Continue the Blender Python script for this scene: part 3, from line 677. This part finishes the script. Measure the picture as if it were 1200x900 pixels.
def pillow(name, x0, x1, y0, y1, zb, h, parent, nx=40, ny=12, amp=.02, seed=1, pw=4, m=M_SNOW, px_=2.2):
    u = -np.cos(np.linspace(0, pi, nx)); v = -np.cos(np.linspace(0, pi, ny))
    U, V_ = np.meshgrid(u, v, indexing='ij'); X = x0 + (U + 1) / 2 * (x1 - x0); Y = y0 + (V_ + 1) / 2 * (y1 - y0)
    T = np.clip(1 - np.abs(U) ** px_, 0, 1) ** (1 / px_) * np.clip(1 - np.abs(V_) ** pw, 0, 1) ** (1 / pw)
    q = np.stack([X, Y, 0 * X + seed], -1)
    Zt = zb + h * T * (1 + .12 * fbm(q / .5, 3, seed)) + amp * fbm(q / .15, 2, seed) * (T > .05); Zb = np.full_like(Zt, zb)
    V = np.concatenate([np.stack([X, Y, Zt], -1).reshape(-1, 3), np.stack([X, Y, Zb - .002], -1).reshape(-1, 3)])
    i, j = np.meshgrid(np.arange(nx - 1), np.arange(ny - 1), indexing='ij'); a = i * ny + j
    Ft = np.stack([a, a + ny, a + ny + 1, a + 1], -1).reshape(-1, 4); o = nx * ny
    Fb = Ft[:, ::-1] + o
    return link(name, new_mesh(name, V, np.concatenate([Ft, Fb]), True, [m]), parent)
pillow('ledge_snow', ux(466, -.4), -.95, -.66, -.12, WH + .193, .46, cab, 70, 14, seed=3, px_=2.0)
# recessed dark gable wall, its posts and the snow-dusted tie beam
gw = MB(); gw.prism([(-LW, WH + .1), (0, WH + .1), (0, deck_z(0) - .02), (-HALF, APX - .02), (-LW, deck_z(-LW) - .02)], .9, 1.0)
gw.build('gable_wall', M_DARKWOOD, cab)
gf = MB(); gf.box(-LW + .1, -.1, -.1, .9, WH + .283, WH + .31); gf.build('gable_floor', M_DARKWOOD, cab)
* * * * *
• _EXERCISE INSTRUCTIONS_
Your task is to repeat the data exactly, with nothing left out.

• _REPLY_
Continue the Blender Python script for this scene: part 3, from line 677. This part finishes the script. Measure the picture as if it were 1200x900 pixels.
def pillow(name, x0, x1, y0, y1, zb, h, parent, nx=40, ny=12, amp=.02, seed=1, pw=4, m=M_SNOW, px_=2.2):
    u = -np.cos(np.linspace(0, pi, nx)); v = -np.cos(np.linspace(0, pi, ny))
    U, V_ = np.meshgrid(u, v, indexing='ij'); X = x0 + (U + 1) / 2 * (x1 - x0); Y = y0 + (V_ + 1) / 2 * (y1 - y0)
    T = np.clip(1 - np.abs(U) ** px_, 0, 1) ** (1 / px_) * np.clip(1 - np.abs(V_) ** pw, 0, 1) ** (1 / pw)
    q = np.stack([X, Y, 0 * X + seed], -1)
    Zt = zb + h * T * (1 + .12 * fbm(q / .5, 3, seed)) + amp * fbm(q / .15, 2, seed) * (T > .05); Zb = np.full_like(Zt, zb)
    V = np.concatenate([np.stack([X, Y, Zt], -1).reshape(-1, 3), np.stack([X, Y, Zb - .002], -1).reshape(-1, 3)])
    i, j = np.meshgrid(np.arange(nx - 1), np.arange(ny - 1), indexing='ij'); a = i * ny + j
    Ft = np.stack([a, a + ny, a + ny + 1, a + 1], -1).reshape(-1, 4); o = nx * ny
    Fb = Ft[:, ::-1] + o
    return link(name, new_mesh(name, V, np.concatenate([Ft, Fb]), True, [m]), parent)
pillow('ledge_snow', ux(466, -.4), -.95, -.66, -.12, WH + .193, .46, cab, 70, 14, seed=3, px_=2.0)
# recessed dark gable wall, its posts and the snow-dusted tie beam
gw = MB(); gw.prism([(-LW, WH + .1), (0, WH + .1), (0, deck_z(0) - .02), (-HALF, APX - .02), (-LW, deck_z(-LW) - .02)], .9, 1.0)
gw.build('gable_wall', M_DARKWOOD, cab)
gf = MB(); gf.box(-LW + .1, -.1, -.1, .9, WH + .283, WH + .31); gf.build('gable_floor', M_DARKWOOD, cab)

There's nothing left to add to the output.